Polybot: Training One Policy Across Robots While Embracing Variability

TL;DR

Polybot tackles cross-robot generalization in vision-based manipulation by reusing datasets across diverse robotic embodiments. It aligns the observation space with wrist-mounted cameras, the action space via a shared upper-level environment and robot-specific heads, and the internal representations through contrastive pretraining, enabling zero-shot and few-shot transfer across multiple robots. The approach delivers significant gains over baselines, including improved success rates on 6-DoF tasks and robust shelf-manipulation transfer, demonstrating practical potential for reducing data collection effort. This work provides a concrete pathway to scale robotic learning across heterogeneous hardware without sacrificing generality.

Abstract

Reusing large datasets is crucial to scale vision-based robotic manipulators to everyday scenarios due to the high cost of collecting robotic datasets. However, robotic platforms possess varying control schemes, camera viewpoints, kinematic configurations, and end-effector morphologies, posing significant challenges when transferring manipulation skills from one platform to another. To tackle this problem, we propose a set of key design decisions to train a single policy for deployment on multiple robotic platforms. Our framework first aligns the observation and action spaces of our policy across embodiments via utilizing wrist cameras and a unified, but modular codebase. To bridge the remaining domain shift, we align our policy's internal representations across embodiments through contrastive learning. We evaluate our method on a dataset collected over 60 hours spanning 6 tasks and 3 robots with varying joint configurations and sizes: the WidowX 250S, the Franka Emika Panda, and the Sawyer. Our results demonstrate significant improvements in success rate and sample efficiency for our policy when using new task data collected on a different robot, validating our proposed design decisions. More details and videos can be found on our anonymized project website: https://sites.google.com/view/polybot-multirobot

Figures (11)

• Figure 1: Our framework for generalization across multiple robots. We first standardize our observation space using front-mounted wrist cameras and our action space using a shared higher-level control environment. We then align our policy's internal representations using contrastive learning then finetune these representations to learn robot-specific dynamics.
• Figure 2: Internal Representation Alignment. This figure depicts two trajectories across different robots for the same task. Our contrastive pretraining approach maps observations with similar proprioceptive state with respect to the grasped book and cabinet together.

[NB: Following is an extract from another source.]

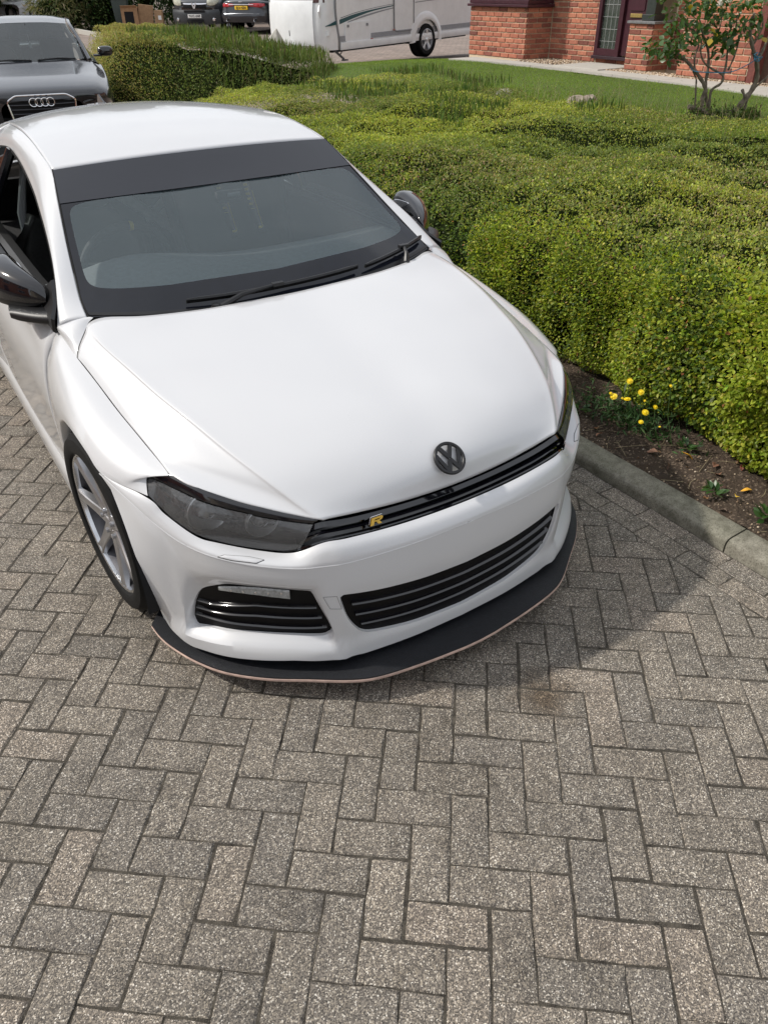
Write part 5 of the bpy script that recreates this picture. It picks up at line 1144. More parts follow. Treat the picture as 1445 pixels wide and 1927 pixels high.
# ---- rose bush on the lawn : two gnarled stems
rose = tag(empty('rose_bush', (6.1, 2.95, .67)), 'leggy rose bush with white blooms tied with blue string on the lawn', 'rose bush')
rr_ = np.random.default_rng(77)
br_ = []
def limb(pts, r0, r1, nm='branch'):
    P = cr_rows(np.array(pts), 4); mb_ = MB(); mb_.tube(P, np.linspace(r0, r1, len(P)) * (1 + .18 * np.sin(np.arange(len(P)) * 2.1)), 7); mb_.build(nm, M['bark'], rose); br_.append((P, r1))
view_r = np.array([.8376, -.5463, 0]); bk = np.array([.546, .8376, 0]); RB = np.array([6.1, 2.95, .67])
def rp(zx, zy, c=0.):
    """point in the upright plane of the bush for a traced outline position, c metres behind it"""
    u, v = 1170 + zx / 5.255, zy / 5.255; O = np.array([-1.2007, -2.2338, 1.8174]); d = np.array(cr) * ((u - 722.5) / 1417.6) + np.array(cdn) * ((v - 963.5) / 1417.6) + np.array(cf)
    t_ = ((RB + bk * c - O) @ bk) / (d @ bk); return tuple(O + d * t_ - RB)
def tr(pts, r0, r1, nm='branch', c=0., wob=.03):
    limb([rp(x, y, c + wob * math.sin(i * 1.7 + x)) for i, (x, y) in enumerate(pts)], r0, r1, nm)
tr([(795, 1110), (800, 960), (830, 880), (790, 790), (720, 690), (640, 600), (560, 530), (480, 440)], .024, .009, 'stem')
tr([(860, 1090), (825, 930), (830, 800), (855, 640), (850, 480), (800, 330), (760, 150)], .019, .007, 'stem', .06)
tr([(725, 1060), (730, 880), (735, 780), (700, 700)], .010, .006, 'stem')
tr([(862, 1040), (885, 890), (980, 820), (1000, 740), (900, 680), (820, 620), (780, 520), (790, 380)], .014, .006, 'stem', -.03)
tr([(1000, 740), (1030, 640), (1040, 540), (1060, 420), (1120, 300), (1140, 160)], .012, .005)
tr([(1050, 690), (1110, 560), (1150, 430), (1180, 300)], .009, .005); tr([(640, 600), (560, 570), (440, 480), (300, 470)], .008, .003)
tr([(720, 690), (720, 560), (760, 420), (700, 250)], .010, .004); tr([(850, 480), (930, 380), (980, 220), (1000, 60)], .008, .003, c=.06); tr([(700, 300), (600, 200), (520, 120)], .006, .003)
tr([(660, 1050), (780, 1085), (900, 1135), (975, 1190)], .024, .012, 'stem', -.06); tr([(780, 1170), (800, 1130), (880, 1060)], .010, .006)
tr([(1045, 1215), (1130, 1090), (1200, 1000), (1290, 880), (1340, 750), (1330, 600), (1290, 450), (1270, 300), (1310, 120)], .032, .012, 'stem')
tr([(1290, 880), (1400, 790), (1500, 690)], .012, .006); tr([(1325, 640), (1400, 480), (1450, 360), (1500, 200)], .016, .007, 'stem', .05); tr([(1210, 1080), (1255, 940), (1300, 880)], .012, .007, c=.05)
tr([(1290, 450), (1390, 260), (1380, 90)], .010, .005); tr([(1190, 880), (1215, 960), (1200, 1010)], .014, .008)
for a in range(9):
    x0, y0 = rr_.uniform(680, 1250), rr_.uniform(1090, 1190); tr([(x0, y0), (x0 + rr_.normal(0, 30), y0 - 30), (x0 + rr_.normal(0, 60), y0 - rr_.uniform(40, 110))], .006, .003, 'broken_twig', rr_.normal(0, .05))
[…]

The orange lines represent example pairs of observations mapped together, while the red line represents an example pair of observations whose embeddings are pushed apart.
• Figure 3: Pick/Place Tasks. The left column contains the shared pick/place task, while the other columns contain the new distractor and new object variants. For zero-shot evaluation, we include data for the shared task across all robots. For few-shot, we also include $5$ demonstrations of a variant for one robot.
• Figure 4: Our robotic setups. For each robot, we collect data with both a wrist camera and exterior camera. The cameras are Logitech C920s and Zeds. Although these cameras do have slight differences in brightness and contrast, this does not seem to affect results.
• Figure 5: Our encoder architecture. We parameterize our encoder as a CNN. The convolutional layers are flattened and then fed into two MLP layers to get a representation $z$. In order to learn correspondence between robots, we train this encoder with a contrastive loss. We use random crop and color jitter as image augmentations for our encoder.